How emerging tech can streamline trade and customs
Blockchain and AI are the future of customs processing, stakeholders say.
Blockchain and machine learning technologies can provide a solid foundation for the Customs and Border Protection's 21st Century Customs Framework and could help ease larger cross-border criminal issues, vendors and lawmakers told the agency.
"Public distributed ledger systems can link manifests and invoices" using a secure data chain, providing opportunities for "real-time enforcement" against shippers of counterfeit products and money launderers, Sen. Bill Cassidy (R-La.), said at an event on the future of customs technology.
The meeting to discuss CBP's 21st Century Customs Framework drew hundreds of companies, from those who use its trade systems, as well as technology providers.

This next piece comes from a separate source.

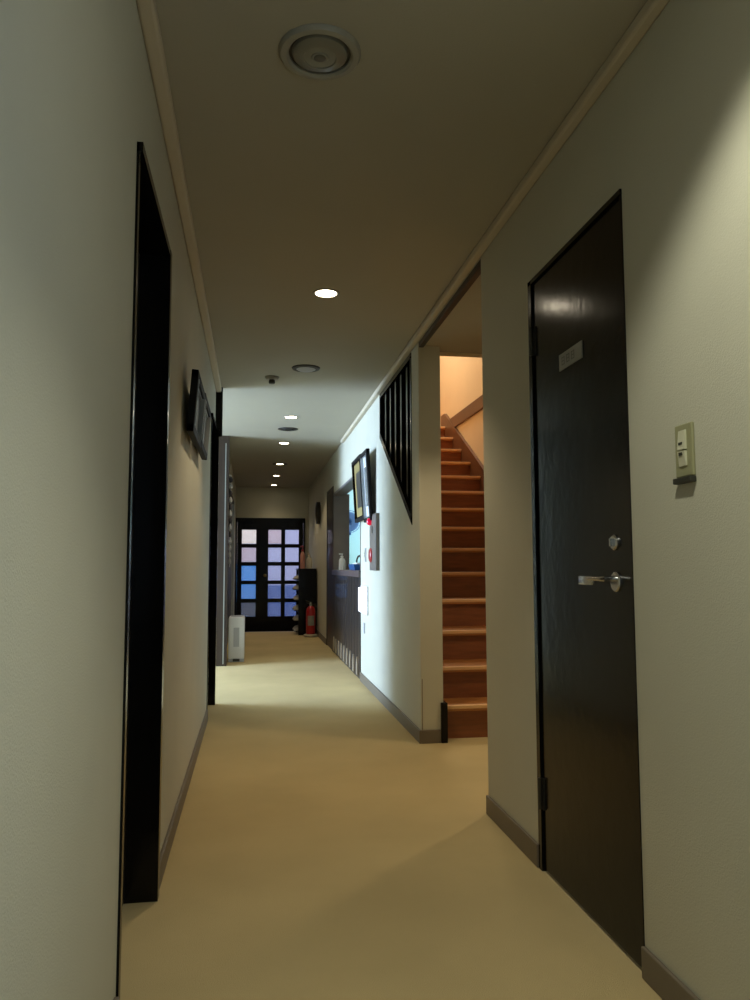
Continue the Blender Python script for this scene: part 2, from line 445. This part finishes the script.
# doorways in the left wall, dark cased
def left_door(name, y0, y1, zt, pr=0.016):
    d = struct(empty(name, (XL, (y0+y1)/2, 0)))
    q = MB(); c = 0.03
    q.box(XL - 0.13, XL + 0.006, y0 - 0.012, y0 + 0.012, 0, zt + 0.01)
    q.box(XL - 0.13, XL + pr, y1 - 0.026, y1 + 0.014, 0, zt + 0.01)
    q.box(XL - 0.13, XL + 0.015, y0 - 0.012, y1 + 0.014, zt - 0.012, zt + 0.012)
    rel(q, 'door_frame', M['black_wood'], d)
    q = MB(); q.box(XL - 0.115, XL - 0.08, y0 + 0.013, y1 - 0.027, 0.006, zt - 0.014, 0.002)
    rel(q, 'door_slab', M['dark_wood'], d)
    q = MB(); q.lathe([(0, 0), (0.022, 0), (0.02, -0.003), (0.016, -0.004), (0, -0.004)], (XL - 0.078, y1 - 0.1, 0.95), 'x', 20)
    rel(q, 'door_pull', M['brass'], d, True)
left_door('door_2', 1.865, 2.52, 2.01)
left_door('door_3', 5.30, 5.88, 2.03, 0.03)
# sliding door on the left wall past the alcove, and its pale end trim
d = struct(empty('door_4', (XL, 10.2, 0)))
q = MB(); q.box(XL - 0.06, XL - 0.02, 8.46, 11.86, 0, 1.965, 0.003); rel(q, 'door_slab', M['dark_wood'], d)
q = MB(); q.box(XL - 0.1, XL + 0.008, 8.44, 11.9, 1.95, 1.985); rel(q, 'door_frame', M['dark_wood'], d)
strip('trim_10', M['silver'], [(XL - 0.05, XL + 0.014, 11.87, 11.93, 0, 1.98)])
# dark door beyond the counter, right wall
d = struct(empty('door_5', (XR, 9.8, 0)))
q = MB(); q.box(XR - 0.006, XR + 0.1, 9.27, 9.31, 0, 1.97); q.box(XR - 0.006, XR + 0.1, 10.01, 10.05, 0, 1.97); q.box(XR - 0.006, XR + 0.1, 9.31, 10.01, 1.93, 1.97)
rel(q, 'door_frame', M['dark_wood'], d)
q = MB(); q.box(XR, XR + 0.03, 9.31, 10.01, 0.006, 1.93, 0.003); rel(q, 'door_slab', M['dark_wood'], d)
# glazed entrance door, one narrow leaf and one wide leaf
d = struct(empty('door_6', (0.3, YD, -0.10)))
ZB, ZT = -0.10, 1.835
q = MB(); q.box(-0.285, -0.255, YD - 0.03, YD + 0.09, ZB, ZT); q.box(0.865, 0.895, YD - 0.03, YD + 0.09, ZB, ZT); q.box(-0.285, 0.895, YD - 0.03, YD + 0.09, ZT - 0.07, ZT)
rel(q, 'door_frame', M['black_wood'], d)
rows = [(1.634, 1.391), (1.328, 1.086), (1.02, 0.77), (0.708, 0.465), (0.40, 0.165)]
def leaf(x0, x1, cols):
    q = MB(); ya, yb = YD - 0.01, YD + 0.03
    xs = [x0] + [c for p in cols for c in p] + [x1]
    for i in range(0, len(xs), 2): q.box(xs[i], xs[i+1], ya, yb, ZB + 0.01, ZT - 0.068)
    zs = [ZT - 0.068] + [r for p in rows for r in p] + [ZB + 0.01]
    for c0, c1 in cols:
        for i in range(0, len(zs), 2): q.box(c0, c1, ya, yb, zs[i+1], zs[i])
    lf = rel(q, 'door_leaf', M['black_wood'], d)
    for c0, c1 in cols:
        for zt, zb in rows:
            q = MB(); q.box(c0, c1, YD + 0.008, YD + 0.012, zb, zt)
            o = q.build('pane', M['pane'], lf); o.data.transform(Matrix.Translation(-d.location))
    return lf
leaf(-0.253, 0.172, [(-0.175, 0.065)])
lf = leaf(0.1722, 0.863, [(0.272, 0.490), (0.558, 0.790)])
q = MB(); q.lathe([(0, -0.06), (0.02, -0.058), (0.026, -0.045), (0.018, -0.028), (0.01, -0.02), (0.026, -0.01), (0.026, 0)], (0.215, YD - 0.01, 0.86), 'y', 20)
o = q.build('door_knob', M['brass'], lf, True); o.data.transform(Matrix.Translation(-d.location))

# outside, seen through the panes
b = MB(); b.box(-4, 6, YD + 0.12, 22, -0.3, -0.12); struct(b.build('ground', M['out_ground']))
hs = thing('neighbouring_house', 'pale lilac house wall seen blurred through the entrance door panes', 'building', (0.5, 17.5, -0.12))
q = MB(); q.box(-2.5, 4.5, 17.46, 17.5, -0.12, 0.40); rel(q, 'plinth', M['out_ground'], hs)
q = MB(); q.box(-2.5, 4.5, 17.5, 17.7, -0.12, 3.2); rel(q, 'wall', M['out_lilac'], hs)
q = MB(); q.box(-1.0, 0.16, 17.44, 17.5, 1.52, 2.2); rel(q, 'upper_panel', M['out_cream'], hs)
q = MB(); q.box(-1.0, 0.16, 17.44, 17.5, 1.08, 1.50); rel(q, 'lower_panel', M['out_pink'], hs)
q = MB(); q.box(0.2, 0.66, 17.46, 17.5, 1.52, 2.2); rel(q, 'side_panel', M['out_pink'], hs)
b = MB(); b.box(-1.4, 0.22, 16.6, 16.68, 0.27, 1.06, 0.01); b.box(-1.4, -1.3, 16.6, 16.68, -0.12, 0.3)
for i in range(5): b.box(-1.35 + i*0.36, -1.31 + i*0.36, 16.57, 16.6, 0.28, 1.04)
tag(b.build('blue_fence_panel', M['out_blue']), 'bright blue boarding seen low through the narrow left door leaf', 'fence')
b = MB(); b.box(0.26, 1.6, 16.3, 16.38, -0.12, 0.62, 0.01)
for i in range(4): b.box(0.3 + i*0.38, 0.34 + i*0.38, 16.27, 16.3, -0.1, 0.6)
tag(b.build('navy_fence_panel', M['out_navy']), 'dark blue boarding seen low through the wide right door leaf', 'fence')

# ------------------------------------------------------------------ reception counter
ct = thing('reception_counter', 'dark wooden reception counter with pale tapered uprights along its foot', 'counter', (XR, 8.18, 0))
q = MB(); q.box(XR - 0.02, XR + 0.32, 6.885, 9.245, 0.905, 0.965, 0.006); rel(q, 'countertop', M['counter'], ct)
q = MB(); q.box(XR, XR + T, 6.885, 9.245, 0, 0.905)
for i in range(12): q.box(XR - 0.006, XR, 6.90 + i*0.2, 7.075 + i*0.2, 0.05, 0.9, 0.002)
rel(q, 'front_panel', M['dark_wood'], ct)
for i in range(9):  # row of pale tapered uprights along the foot of the panel
    y = 7.0 + i*0.255; q = MB()
    q.prism([(y, 0.03), (y+0.09, 0.03), (y+0.085, 0.13), (y+0.045, 0.19), (y+0.005, 0.13)], 'x', XR - 0.018, XR - 0.006)
    rel(q, 'pale_upright', M['pale_upright'], ct)
# window lining
b = MB()
b.box(XR, XR + 0.19, 9.235, 9.25, 0.965, 1.87); b.box(XR - 0.005, XR + T, 6.875, 6.895, 0.965, 1.87); b.box(XR - 0.005, XR + T, 6.895, 9.235, 1.85, 1.875)
struct(b.build('trim_11', M['jamb_grey']))

def pump_bottle(name, label, loc, r, h, m, cap=None, group=None):
    t = thing(name, label, 'bottle', loc, group)
    MB().lathe([(0, 0), (r, 0), (r*1.02, h*0.05), (r, h*0.55), (r*0.75, h*0.68), (r*0.34, h*0.72), (r*0.34, h*0.76), (0, h*0.76)]).build('body', m, t, True)
    q = MB(); q.lathe([(0, h*0.755), (r*0.45, h*0.755), (r*0.45, h*0.84), (r*0.15, h*0.85), (r*0.15, h*0.94), (0, h*0.94)], seg=20)
    q.box(-r*0.95, r*0.3, -r*0.22, r*0.22, h*0.93, h, r*0.06)
    q.build('pump', cap or m, t, True)
    return t
pump_bottle('pump_bottle', 'white pump bottle standing on the reception counter', (XR + 0.075, 9.0, 0.965), 0.038, 0.19, M['white_plastic'])

fan = thing('wall_fan', 'round grey-blue fan on the far wall of the reception room', 'fan', (1.47, 11.96, 1.69))
q = MB()
for r in (0.17, 0.12, 0.07): q.lathe([(r-0.005, -0.17), (r+0.005, -0.17), (r+0.005, -0.16), (r-0.005, -0.16), (r-0.005, -0.17)], axis='y')
for k in range(16):
    a = 2*PI*k/16; q.tube([(0.03*math.cos(a), -0.165, 0.03*math.sin(a)), (0.17*math.cos(a), -0.165, 0.17*math.sin(a))], 0.003, 6)
q.build('guard', M['fan_blue'], fan, True)
q = MB()
for k in range(3):
    a = 2*PI*k/3
    q.prism([(0.02*math.cos(a-0.5), 0.02*math.sin(a-0.5)), (0.15*math.cos(a-0.5), 0.15*math.sin(a-0.5)), (0.155*math.cos(a+0.1), 0.155*math.sin(a+0.1)), (0.13*math.cos(a+0.6), 0.13*math.sin(a+0.6)), (0.02*math.cos(a+0.6), 0.02*math.sin(a+0.6))], 'y', -0.14, -0.13)
q.build('blades', M['fan_blue'], fan)
MB().lathe([(0, -0.125), (0.15, -0.125), (0.155, -0.11), (0.15, -0.10), (0, -0.10)], axis='y').build('back_disc', M['fan_blue'], fan, True)
MB().lathe([(0, -0.155), (0.04, -0.15), (0.06, -0.12), (0.06, -0.02), (0, -0.02)], axis='y').build('motor', M['blue_dark'], fan, True)
q = MB(); q.box(-0.03, 0.03, -0.06, 0.04, -0.12, -0.02, 0.005); q.box(-0.05, 0.05, 0.02, 0.04, -0.2, 0.0, 0.004); q.build('bracket', M['blue_dark'], fan)

bk = thing('counter_basket', 'dark blue basket with arched handle on the reception counter', 'basket', (XR + 0.12, 7.86, 0.965))
q = MB(); q.prism([(-0.07, 0.0), (0.07, 0.0), (0.085, 0.06), (-0.085, 0.06)], 'y', -0.22, 0.22)
q.build('tray', M['blue_dark'], bk)
q = MB(); q.tube([(0, -0.21 , 0.05)] + [(0, -0.21*math.cos(a), 0.06 + 0.085*math.sin(a)) for a in [PI*i/10 for i in range(11)]] + [(0, 0.21, 0.05)], 0.009)
q.build('handle', M['dark_plastic'], bk, True)
q = MB(); q.box(-0.05, 0.05, -0.15, 0.13, 0.055, 0.075, 0.004); q.build('folded_cloth', M['white_plastic'], bk)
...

CBP Deputy Commissioner Robert Perez said the meeting is one of the first steps to address technological changes impacting the shipping industry and customs processing. The agency is officially taking public comments on how to proceed with the plan -- dubbed 21CCF.
CBP last tried to modernize trade processing systems in 1993 with the Customs Modernization Act. The volume and speed of trade and the precision of shipping logistics has changed things since then.
In 2018, Perez said, $2.6 trillion in imported goods entered the U.S, in 29 million trucks, railcars and shipping containers. Another 500 million shipments came in through the international mail system, with 130 million of those via express mail services. CBP is responsible for getting security and basic data and collecting fees on all of those shipments.
Skyrocketing volume of small packages is beginning to supplant more traditional large shipping containers. International vendors are eschewing larger shipping containers, shifting to sending those small packages directly to consumers, said Perez.
Commercial companies, including shippers and product suppliers, talked with CBP officials at the 21CCF meeting about transformative technologies that could be brought to bear to address the changing environment.
Those companies all advised CBP that blockchain, artificial intelligence, commercial cloud and machine learning technologies should be critical parts of the agency's next generation customs system.
"All of those have enormous potential," John Drake, executive director for supply chain policy at the U.S. Chamber of Commerce. Drake also advised CBP to keep its current Automated Customs Environment (ACE) system – a cargo processing system that took 17 years to complete -- up to date, as well as not to overlook on-the-ground technologies in the mix.
"AI linked to machine learning," said Rick Ryan, senior research fellow at Pitney Bowes Inc., "can be deployed to streamline the process by identifying threats and prohibited items." The technologies, he said, could be particularly valuable in winnowing out packages used to ship counterfeit, dangerous goods, as well as drugs into the U.S. from overseas.
CBP has already begun piloting a blockchain-powered system to manage certain trade-agreement certifications. But outside observers cautioned that the agency must keep its policies as up to date as its technologies.
"Technology always outpaces regulations," said Craig Seelig, product manager at single shipping platform solutions provider Wisetech Global. CBP, he said, has struggled with electronic recording keeping regulations, as well as federal security concerns over commercial cloud-based solutions. "Keep that in mind moving forward," he said.